▸ Entries from a dataset:
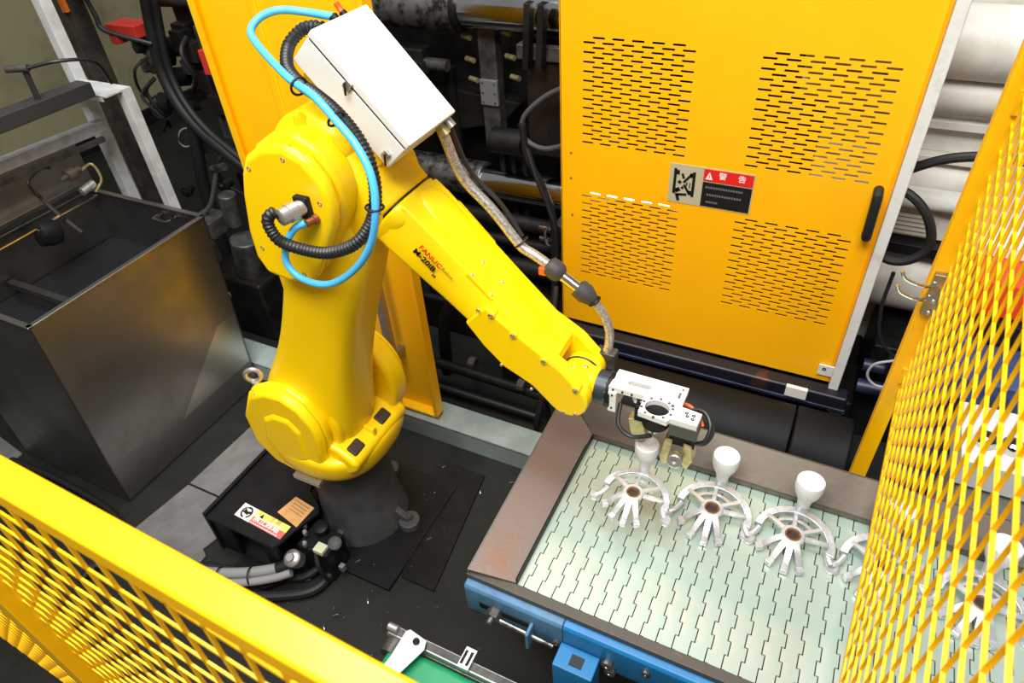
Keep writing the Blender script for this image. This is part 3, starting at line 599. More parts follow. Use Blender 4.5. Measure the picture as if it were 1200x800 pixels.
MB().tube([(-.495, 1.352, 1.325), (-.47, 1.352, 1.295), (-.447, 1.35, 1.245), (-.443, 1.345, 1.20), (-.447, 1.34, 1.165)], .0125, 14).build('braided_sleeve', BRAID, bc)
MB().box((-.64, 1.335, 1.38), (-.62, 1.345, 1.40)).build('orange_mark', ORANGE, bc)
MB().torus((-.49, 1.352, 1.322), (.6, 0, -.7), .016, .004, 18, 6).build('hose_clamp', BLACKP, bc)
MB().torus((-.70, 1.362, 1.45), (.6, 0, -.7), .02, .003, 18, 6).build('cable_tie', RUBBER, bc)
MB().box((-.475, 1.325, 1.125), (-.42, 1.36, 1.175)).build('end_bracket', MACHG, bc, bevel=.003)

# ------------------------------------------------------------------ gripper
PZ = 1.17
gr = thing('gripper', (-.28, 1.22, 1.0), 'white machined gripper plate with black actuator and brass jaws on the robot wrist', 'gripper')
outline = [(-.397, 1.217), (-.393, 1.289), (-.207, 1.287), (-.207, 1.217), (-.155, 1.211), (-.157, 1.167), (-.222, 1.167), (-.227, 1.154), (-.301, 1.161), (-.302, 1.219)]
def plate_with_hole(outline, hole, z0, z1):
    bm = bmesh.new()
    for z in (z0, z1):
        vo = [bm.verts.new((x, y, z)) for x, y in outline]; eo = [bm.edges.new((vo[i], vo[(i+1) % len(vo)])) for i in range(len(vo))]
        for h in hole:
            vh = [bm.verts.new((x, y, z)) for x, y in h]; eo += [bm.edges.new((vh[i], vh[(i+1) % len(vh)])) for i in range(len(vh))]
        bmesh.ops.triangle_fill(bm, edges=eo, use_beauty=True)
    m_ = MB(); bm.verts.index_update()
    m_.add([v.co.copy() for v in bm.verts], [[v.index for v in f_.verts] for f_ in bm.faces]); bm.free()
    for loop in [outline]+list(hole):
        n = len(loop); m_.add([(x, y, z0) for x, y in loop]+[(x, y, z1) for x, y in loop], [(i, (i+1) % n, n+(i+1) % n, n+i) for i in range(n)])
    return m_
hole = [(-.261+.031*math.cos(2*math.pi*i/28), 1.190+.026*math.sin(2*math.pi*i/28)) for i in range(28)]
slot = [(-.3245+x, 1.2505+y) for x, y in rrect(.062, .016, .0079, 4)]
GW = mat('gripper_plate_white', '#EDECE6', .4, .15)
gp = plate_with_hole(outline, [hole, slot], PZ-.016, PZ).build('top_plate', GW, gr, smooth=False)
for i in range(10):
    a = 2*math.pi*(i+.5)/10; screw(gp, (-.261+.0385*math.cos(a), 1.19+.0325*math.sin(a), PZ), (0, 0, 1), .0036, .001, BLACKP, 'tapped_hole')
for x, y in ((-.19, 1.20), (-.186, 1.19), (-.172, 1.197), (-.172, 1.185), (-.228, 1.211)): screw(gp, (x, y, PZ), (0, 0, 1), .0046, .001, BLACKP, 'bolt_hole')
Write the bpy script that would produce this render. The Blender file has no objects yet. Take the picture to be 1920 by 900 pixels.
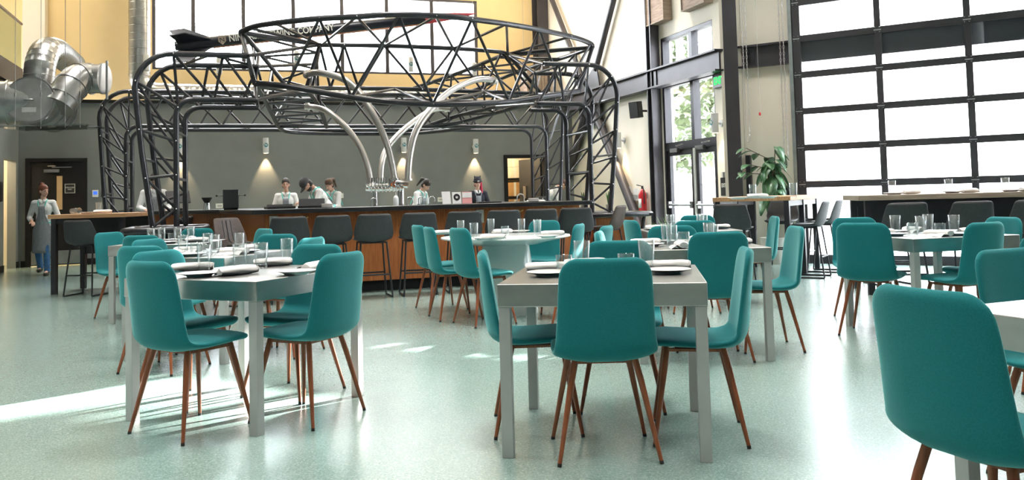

▸ SHORT EXERCISE:
Reproduce the listing word for word and omit its pictures.

▸ FINAL RESULT:
Keep writing the Blender script for this image. This is part 3, starting at line 599. More parts follow. Use Blender 4.5. Measure the picture as if it were 1200x800 pixels.
MB().tube([(-.495, 1.352, 1.325), (-.47, 1.352, 1.295), (-.447, 1.35, 1.245), (-.443, 1.345, 1.20), (-.447, 1.34, 1.165)], .0125, 14).build('braided_sleeve', BRAID, bc)
MB().box((-.64, 1.335, 1.38), (-.62, 1.345, 1.40)).build('orange_mark', ORANGE, bc)
MB().torus((-.49, 1.352, 1.322), (.6, 0, -.7), .016, .004, 18, 6).build('hose_clamp', BLACKP, bc)
MB().torus((-.70, 1.362, 1.45), (.6, 0, -.7), .02, .003, 18, 6).build('cable_tie', RUBBER, bc)
MB().box((-.475, 1.325, 1.125), (-.42, 1.36, 1.175)).build('end_bracket', MACHG, bc, bevel=.003)

# ------------------------------------------------------------------ gripper
PZ = 1.17
gr = thing('gripper', (-.28, 1.22, 1.0), 'white machined gripper plate with black actuator and brass jaws on the robot wrist', 'gripper')
outline = [(-.397, 1.217), (-.393, 1.289), (-.207, 1.287), (-.207, 1.217), (-.155, 1.211), (-.157, 1.167), (-.222, 1.167), (-.227, 1.154), (-.301, 1.161), (-.302, 1.219)]
def plate_with_hole(outline, hole, z0, z1):
    bm = bmesh.new()
    for z in (z0, z1):
        vo = [bm.verts.new((x, y, z)) for x, y in outline]; eo = [bm.edges.new((vo[i], vo[(i+1) % len(vo)])) for i in range(len(vo))]
        for h in hole:
            vh = [bm.verts.new((x, y, z)) for x, y in h]; eo += [bm.edges.new((vh[i], vh[(i+1) % len(vh)])) for i in range(len(vh))]
        bmesh.ops.triangle_fill(bm, edges=eo, use_beauty=True)
    m_ = MB(); bm.verts.index_update()
    m_.add([v.co.copy() for v in bm.verts], [[v.index for v in f_.verts] for f_ in bm.faces]); bm.free()
    for loop in [outline]+list(hole):
        n = len(loop); m_.add([(x, y, z0) for x, y in loop]+[(x, y, z1) for x, y in loop], [(i, (i+1) % n, n+(i+1) % n, n+i) for i in range(n)])
    return m_
hole = [(-.261+.031*math.cos(2*math.pi*i/28), 1.190+.026*math.sin(2*math.pi*i/28)) for i in range(28)]
slot = [(-.3245+x, 1.2505+y) for x, y in rrect(.062, .016, .0079, 4)]
GW = mat('gripper_plate_white', '#EDECE6', .4, .15)
gp = plate_with_hole(outline, [hole, slot], PZ-.016, PZ).build('top_plate', GW, gr, smooth=False)
for i in range(10):
    a = 2*math.pi*(i+.5)/10; screw(gp, (-.261+.0385*math.cos(a), 1.19+.0325*math.sin(a), PZ), (0, 0, 1), .0036, .001, BLACKP, 'tapped_hole')
for x, y in ((-.19, 1.20), (-.186, 1.19), (-.172, 1.197), (-.172, 1.185), (-.228, 1.211)): screw(gp, (x, y, PZ), (0, 0, 1), .0046, .001, BLACKP, 'bolt_hole')
Write the bpy script that would produce this render. The Blender file has no objects yet. Take the picture to be 1920 by 900 pixels.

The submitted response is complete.